### Task prompt
Copy each line below in which the word "objects" occurs.

══════

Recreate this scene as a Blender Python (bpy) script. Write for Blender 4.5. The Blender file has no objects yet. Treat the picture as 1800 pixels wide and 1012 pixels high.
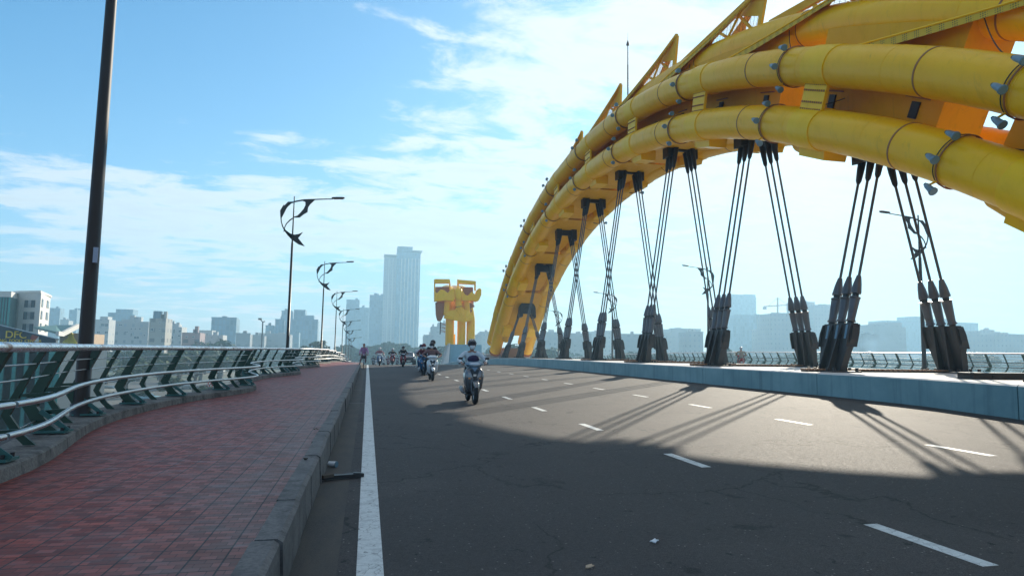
import bpy, bmesh, math, random
from mathutils import Vector, Matrix, Quaternion, noise
R=math.radians; pi=math.pi
random.seed(7)
sc=bpy.context.scene; col=sc.collection
# ------------------------------------------------------------------ camera
F=1180.; EYE=1.33
def _cam():
    df=Vector(((646-900)/F,-(614-506)/F,-1)).normalized()
    a=.015; u=Vector((a,1,0)); u.z=-(u.x*df.x+u.y*df.y)/df.z; u.normalize()
    xr=df.cross(u)
    return Matrix((xr,df,u))
MC=_cam()
cd=bpy.data.cameras.new('camera'); cam=bpy.data.objects.new('camera',cd); col.objects.link(cam)
cd.sensor_width=36; cd.lens=36*F/1800; cd.clip_end=6000; cd.clip_start=.05
cam.matrix_world=Matrix.Translation((0,0,EYE)) @ MC.to_4x4(); sc.camera=cam
def at(px,py,Y):                       # world point seen at a photo pixel, at distance Y along the bridge
    r=MC@Vector(((px-900)/F,-(py-506)/F,-1)); t=Y/r.y
    return Vector((r.x*t,Y,EYE+r.z*t))
# ------------------------------------------------------------------ light
SUN_EL=R(24.2); SUN_AZ=R(37.5)         # azimuth from +Y towards +X
sd=Vector((math.sin(SUN_AZ)*math.cos(SUN_EL),math.cos(SUN_AZ)*math.cos(SUN_EL),math.sin(SUN_EL)))
L=bpy.data.lights.new('sun','SUN'); L.energy=5.0; L.angle=R(.55); L.color=(1,.90,.74)
lo=bpy.data.objects.new('sun',L); col.objects.link(lo); lo.rotation_euler=sd.to_track_quat('Z','Y').to_euler(); lo.location=(30,40,60)
sc.view_settings.view_transform='Standard'; sc.view_settings.look='None'; sc.view_settings.gamma=1; sc.view_settings.exposure=.66
sc.cycles.volume_bounces=1; sc.cycles.max_bounces=7; sc.cycles.transparent_max_bounces=12; sc.cycles.volume_step_rate=4
def build_world():
    w=bpy.data.worlds.new('World'); sc.world=w; w.use_nodes=True; nt=w.node_tree; nt.nodes.clear()
    N=nt.nodes.new; Lk=nt.links.new
    def math_(op,a,b=None,c=None,clamp=False):
        n=N('ShaderNodeMath'); n.operation=op; n.use_clamp=clamp
        for i,v in enumerate((a,b,c)):
            if v is None: continue
            if isinstance(v,(int,float)): n.inputs[i].default_value=v
            else: Lk(v,n.inputs[i])
        return n.outputs[0]
    def mix(f,a,b,bl='MIX'):
        n=N('ShaderNodeMix'); n.data_type='RGBA'; n.blend_type=bl
        for i,v in ((0,f),(6,a),(7,b)):
            if isinstance(v,(int,float)): n.inputs[i].default_value=v
            elif isinstance(v,tuple): n.inputs[i].default_value=(*v,1)
            else: Lk(v,n.inputs[i])
        return n.outputs[2]
    sky=N('ShaderNodeTexSky'); sky.sky_type='NISHITA'; sky.sun_disc=False; sky.sun_elevation=SUN_EL; sky.sun_rotation=SUN_AZ
    sky.air_density=1.0; sky.dust_density=.6; sky.ozone_density=3.0
    tc=N('ShaderNodeTexCoord'); sp=N('ShaderNodeSeparateXYZ'); Lk(tc.outputs['Generated'],sp.inputs[0])
    x,y,z=sp.outputs
    ds0=N('ShaderNodeVectorMath'); ds0.operation='DOT_PRODUCT'; Lk(tc.outputs['Generated'],ds0.inputs[0]); ds0.inputs[1].default_value=sd
    gl=N('ShaderNodeMapRange'); Lk(ds0.outputs['Value'],gl.inputs[0]); gl.inputs[1].default_value=.45; gl.inputs[2].default_value=.95
    base=mix(1.0,sky.outputs[0],mix(gl.outputs[0],(.02,.74,1.04),(.50,.84,.96)),'MULTIPLY')
    base=mix(math_('MULTIPLY',math_('EXPONENT',math_('MULTIPLY',math_('MAXIMUM',z,0.0),-6.5)),.92),base,(4.7,5.15,5.6))
    zen=N('ShaderNodeMapRange'); Lk(z,zen.inputs[0]); zen.inputs[1].default_value=.60; zen.inputs[2].default_value=.80; base=mix(math_('MULTIPLY',zen.outputs[0],.85),base,(1.9,1.8,1.85))  # unseen sky overhead greyed on purpose, to take blue out of the fill light
    den=math_('ADD',math_('MAXIMUM',z,0.0),.10)
    u=math_('DIVIDE',x,den); v=math_('DIVIDE',y,den)
    cb=N('ShaderNodeCombineXYZ'); Lk(u,cb.inputs[0]); Lk(v,cb.inputs[1])
    def noise_(scale,det,dist,rough,sx,sy,off):
        mp=N('ShaderNodeMapping'); mp.inputs['Scale'].default_value=(sx,sy,1); mp.inputs['Location'].default_value=off
        mp.inputs['Rotation'].default_value=(0,0,R(-12)); Lk(cb.outputs[0],mp.inputs[0])
        n=N('ShaderNodeTexNoise'); n.inputs['Scale'].default_value=scale; n.inputs['Detail'].default_value=det
        n.inputs['Roughness'].default_value=rough; n.inputs['Distortion'].default_value=dist; Lk(mp.outputs[0],n.inputs[0])
        return n.outputs[0]
    n1=noise_(.75,9,.3,.58,1,1.2,(3.1,1.7,0)); n2=noise_(3.2,10,.4,.60,1,1.5,(8.2,4.4,0))
    body=math_('ADD',math_('MULTIPLY_ADD',n1,.95,-.475),math_('MULTIPLY_ADD',n2,.85,.075))
    # cloud banks where the photograph has them: (px,py,half width,half height,gain)
    banks=[(200,320,330,55,.10),(520,400,420,70,.12),(720,300,200,45,.17),(860,200,190,95,.20),(1020,130,180,60,.12),(1250,330,330,60,.10),
           (1600,320,260,70,.10),(470,245,60,20,.20),(350,12,50,12,.18),(345,212,48,16,.17),(305,222,30,16,.12),(575,190,30,14,.12),(150,30,420,90,-.20),(480,110,240,90,-.13),(760,60,200,50,-.05),
           (1750,450,300,60,.06),(1180,20,160,40,.08),(60,170,160,90,-.10),(860,390,120,30,.06),(1250,230,70,50,-.05),(20,300,60,20,.05)]
    acc=None
    for px,py,hw,hh,g in banks:
        p=at(px,py,1.)-Vector((0,0,EYE)); p.normalize()
        dp=N('ShaderNodeVectorMath'); dp.operation='SUBTRACT'; Lk(tc.outputs['Generated'],dp.inputs[0]); dp.inputs[1].default_value=p
        side=Vector((p.y,-p.x,0)).normalized(); up=side.cross(p).normalized()
        def dot(vv):
            d=N('ShaderNodeVectorMath'); d.operation='DOT_PRODUCT'; Lk(dp.outputs[0],d.inputs[0]); d.inputs[1].default_value=vv; return d.outputs['Value']
        e=math_('ADD',math_('POWER',math_('DIVIDE',dot(side),hw/F),2.0),math_('POWER',math_('DIVIDE',dot(up),hh/F),2.0))
        gss=math_('MULTIPLY',math_('EXPONENT',math_('MULTIPLY',e,-.9)),g)
        acc=gss if acc is None else math_('ADD',acc,gss)
    dens=math_('ADD',body,acc)
    mr=N('ShaderNodeMapRange'); mr.interpolation_type='SMOOTHSTEP'; Lk(dens,mr.inputs[0]); mr.inputs[1].default_value=.475; mr.inputs[2].default_value=.66
    cover=math_('MULTIPLY',mr.outputs[0],.9)
    # clouds brighten towards the sun
    dsun=N('ShaderNodeVectorMath'); dsun.operation='DOT_PRODUCT'; Lk(tc.outputs['Generated'],dsun.inputs[0]); dsun.inputs[1].default_value=sd
    near=math_('POWER',math_('MAXIMUM',dsun.outputs['Value'],0.0),9.0)
    mcol=N('ShaderNodeMapRange'); Lk(dens,mcol.inputs[0]); mcol.inputs[1].default_value=.50; mcol.inputs[2].default_value=.90; mcol.inputs[3].default_value=1.04; mcol.inputs[4].default_value=.80
    cc=N('ShaderNodeVectorMath'); cc.operation='SCALE'; cc.inputs[0].default_value=(5.9,6.2,6.45)
    Lk(math_('MULTIPLY',mcol.outputs[0],math_('ADD',1.0,math_('MULTIPLY',near,.16))),cc.inputs['Scale'])
    c=mix(cover,base,cc.outputs[0])
    bg=N('ShaderNodeBackground'); Lk(c,bg.inputs[0]); bg.inputs[1].default_value=.105
    out=N('ShaderNodeOutputWorld'); Lk(bg.outputs[0],out.inputs[0])
build_world()
# ------------------------------------------------------------------ materials
class NT:
    def __init__(s,name):
        s.m=bpy.data.materials.new(name); s.m.use_nodes=True; s.t=s.m.node_tree; s.t.nodes.clear()
        s.out=s.t.nodes.new('ShaderNodeOutputMaterial'); s.b=s.t.nodes.new('ShaderNodeBsdfPrincipled'); s.l(s.b.outputs[0],s.out.inputs[0])
        s.tc=s.t.nodes.new('ShaderNodeTexCoord'); s.co=s.tc.outputs['Object']
    def n(s,t,**k):
        n=s.t.nodes.new(t)
        for a,v in k.items(): setattr(n,a,v)
        return n
    def l(s,a,b): s.t.links.new(a,b)
    def setin(s,sock,v):
        if isinstance(v,(int,float)): sock.default_value=v
        elif isinstance(v,tuple): sock.default_value=(*v,1) if len(v)==3 and sock.type=='RGBA' else v
        else: s.l(v,sock)
    def math(s,op,a,b=0.,clamp=False):
        n=s.n('ShaderNodeMath',operation=op); n.use_clamp=clamp; s.setin(n.inputs[0],a); s.setin(n.inputs[1],b); return n.outputs[0]
    def mix(s,f,a,b,bl='MIX'):
        n=s.n('ShaderNodeMix',data_type='RGBA',blend_type=bl); s.setin(n.inputs[0],f); s.setin(n.inputs[6],a); s.setin(n.inputs[7],b); return n.outputs[2]
    def noise(s,scale,det=4,rough=.55,dist=0,vec=None,stretch=None):
        n=s.n('ShaderNodeTexNoise'); n.inputs['Scale'].default_value=scale; n.inputs['Detail'].default_value=det; n.inputs['Roughness'].default_value=rough; n.inputs['Distortion'].default_value=dist
        v=vec or s.co
        if stretch: mp=s.n('ShaderNodeMapping'); mp.inputs['Scale'].default_value=stretch; s.l(v,mp.inputs[0]); v=mp.outputs[0]
        s.l(v,n.inputs[0]); return n.outputs[0]
    def ramp(s,v,a,b,lo=0.,hi=1.):
        n=s.n('ShaderNodeMapRange'); s.setin(n.inputs[0],v)
        for i,x in ((1,a),(2,b),(3,lo),(4,hi)): n.inputs[i].default_value=x
        return n.outputs[0]
    def bump(s,h,st=.3,d=.01):
        n=s.n('ShaderNodeBump'); n.inputs['Strength'].default_value=st; n.inputs['Distance'].default_value=d; s.l(h,n.inputs['Height']); s.l(n.outputs[0],s.b.inputs['Normal'])
    def fin(s,c=None,rough=None,metal=0.,coat=0.,spec=.5):
        if c is not None: s.setin(s.b.inputs['Base Color'],c)
        if rough is not None: s.setin(s.b.inputs['Roughness'],rough)
        s.b.inputs['Metallic'].default_value=metal; s.b.inputs['Coat Weight'].default_value=coat; s.b.inputs['Specular IOR Level'].default_value=spec
        return s.m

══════

### Solution for this problem
Recreate this scene as a Blender Python (bpy) script. Write for Blender 4.5. The Blender file has no objects yet. Treat the picture as 1800 pixels wide and 1012 pixels high.
cd=bpy.data.cameras.new('camera'); cam=bpy.data.objects.new('camera',cd); col.objects.link(cam)
lo=bpy.data.objects.new('sun',L); col.objects.link(lo); lo.rotation_euler=sd.to_track_quat('Z','Y').to_euler(); lo.location=(30,40,60)